Cette distinction est séduisante. Mais elle présente deux limites.
La première concerne la nature actuelle de l’OTAN et son avenir. Depuis la fin de la guerre froide, l’OTAN s’est largement transformée en une organisation de gestion des crises, perdant du même coup, au moins dans une certaine mesure, sa vocation première d’alliance militaire (quelques anciens dirigeants d’Europe de l’Est viennent de s’en plaindre dans une lettre ouverte à Barack Obama). En même temps, elle a élargi la notion de menace contre la sécurité de ses membres, en s’intéressant à la prolifération, aux cyber-attaques voire à l’approvisionnement énergétique, etc. Le nouveau concept stratégique de 2010 marquera-t-il un retour aux sources ?
La seconde limite a trait à l’avenir de la construction européenne. Le traité de Lisbonne reprend, en l’adoucissant quelque peu, la substance de l’article 5 de l’UEO, qui était plus contraignant que l’article 5 de la Charte de Washington. Si les membres de l’UE doivent apporter « aide et assistance, par tous les moyens » à un autre Etat-membre faisant l’objet d’une menace, la séparation entre gestion des crises et défense stricto sensu deviendra de plus en plus théorique. A moins que personne, dans l’UE, n’ait l’intention de vraiment prendre au sérieux l’article 42.7 du traité de Lisbonne !

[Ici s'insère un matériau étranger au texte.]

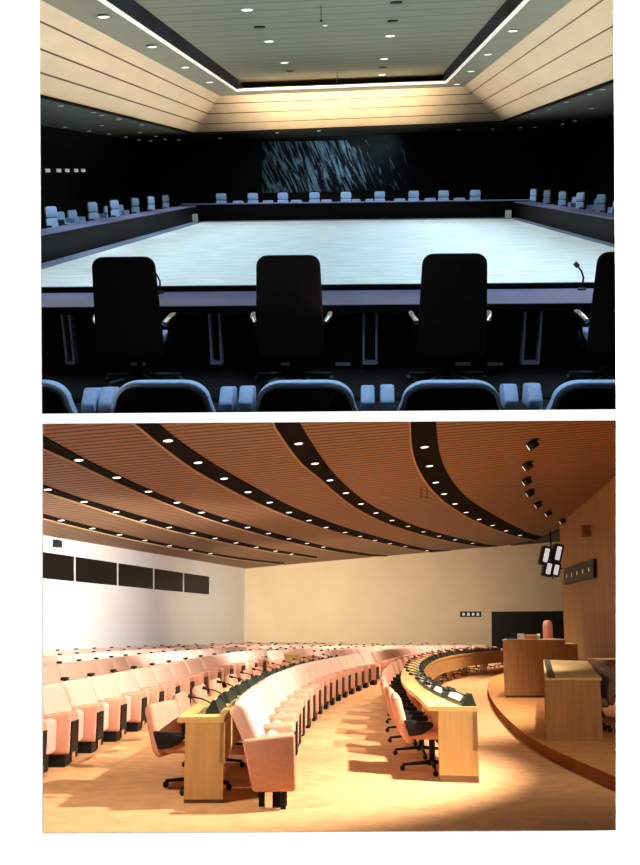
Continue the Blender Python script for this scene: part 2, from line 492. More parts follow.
# blue-grey edge strips round the carpet
bm = B(); box(bm, (TXL, TYB + .2, 0.0), (CXL, CYF, .05)); struct('trim_6', bm, 'u_edge', u)
bm = B(); box(bm, (CXR, TYB + .2, 0.0), (TXR, CYF, .05)); struct('trim_7', bm, 'u_edge', u)
bm = B(); box(bm, (CXL, CYF, 0.0), (CXR, CYF + .4, .05)); struct('trim_8', bm, 'u_edge', u)
# two white boxes in the far corners of the carpet
for px, lab in ((195, 'small white box in the far left corner of the pale carpet'), (508, 'small white box in the far right corner of the pale carpet')):
    p = UY(px, 220, CYF + .2)
    t = thing('corner_box', lab, 'box', (p.x, CYF + .2, .05), 0, None, u)
    b = B(); box(b, (-.13, -.13, 0), (.13, .13, .34), .02); obj('housing', b, 'u_white', t)
    b = B(); box(b, (-.10, -.145, .06), (.10, -.13, .28), .004); obj('front_cover', b, 'u_white', t)

# --- high-backed swivel chair (faces local +y)
def outline(w0, w1, z0, z1, r, n=6):
    """rounded upright outline, width w0 at the foot and w1 at the top"""
    pts = [(-w0 / 2 + .05, z0), (w0 / 2 - .05, z0), (w0 / 2, z0 + .05)]
    for k in range(n + 1):
        a = k / n * PI / 2
        pts.append((w1 / 2 - r + r * math.cos(a), z1 - r + r * math.sin(a)))
    for k in range(n + 1):
        a = PI / 2 + k / n * PI / 2
        pts.append((-w1 / 2 + r + r * math.cos(a), z1 - r + r * math.sin(a)))
    pts.append((-w0 / 2, z0 + .05))
    return pts
def star_base(t, m, r=.33, z=.06, n=5, castors=True, a0=PI / 2):
    b = B()
    for k in range(n):
        a = a0 + 2 * PI * k / n
        tube(b, [(0, 0, z + .05), (math.cos(a) * r, math.sin(a) * r, z + .02)], .026, 6, .016)
        ball(b, (math.cos(a) * r, math.sin(a) * r, .032), .032)
    return obj('star_base', b, m, t)
def exec_chair(label):
    t = thing('swivel_chair', label, 'chair', (0, 0, 0), 0, None, False)
    b = B(); prism(b, outline(.67, .605, .34, 1.305, .10), 1, -.36, -.29, .02); sh = obj('back_shell', b, 'u_leather', t, True)
    b = B(); prism(b, outline(.56, .53, .52, .93, .05), 1, -.292, -.235, .018); obj('lumbar_cushion', b, 'u_chairblue', t, True)
    b = B(); prism(b, outline(.53, .51, .95, 1.265, .09), 1, -.292, -.225, .022); obj('headrest', b, 'u_chairblue', t, True)
    b = B(); box(b, (-.29, -.28, .42), (.29, .28, .52), .04); obj('seat', b, 'u_chairblue', t, True)
    b = B(); box(b, (-.30, -.33, .35), (.30, .27, .43), .03); obj('seat_pan', b, 'u_leather', t, True)
    for s in (-1, 1):
        b = B(); tube(b, [(s * .29, -.10, .40), (s * .345, -.10, .52), (s * .355, -.08, .66)], .018)
        ar = obj('armrest', b, 'u_leather', t)
        b = B(); tube(b, [(s * .335, -.26, .655), (s * .365, -.20, .69), (s * .38, -.10, .71), (s * .38, -.0, .705)], .03, 10); obj('arm_pad', b, 'u_chrome', ar, True)
    b = B(); tube(b, [(0, 0, .08), (0, 0, .36)], .03); obj('column', b, 'black_metal', t)
    star_base(t, 'u_dark_steel', .40)
    return t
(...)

3) PESD et intégration européenne
Certes la mission première de la PESD est de promouvoir la paix dans la périphérie de l’UE, d’aider ses voisins dans leur transition démocratique en les mettant à l’abri des conflits « prémodernes », et d’assumer la fameuse « responsabilité de protéger », désormais inscrite dans la Charte de l’ONU. Mais elle a aussi une fonction interne à l’Union. Si elle est mise en œuvre sérieusement, elle devrait contribuer à la cohésion de l’ensemble, à la création d’une culture stratégique commune aux Européens, bref elle devrait renforcer l’intégration alors que l’UE continue de s’élargir.
Reste une dernière remarque : la « feuille de route » proposée à la fin du document soulève la question de la légitimité de la PESD. A ce propos, il est écrit : « Les missions de l’UE se développeront normalement dans le cadre de l’ONU » (c’est moi qui souligne). Fort bien. Mais qui sera juge des situations « anormales » ? Quelle sera l’instance de légitimation des actions européennes ? L’UE elle-même ? Or le débat sur de la légitimité ne surgit vraiment que dans les cas exceptionnels.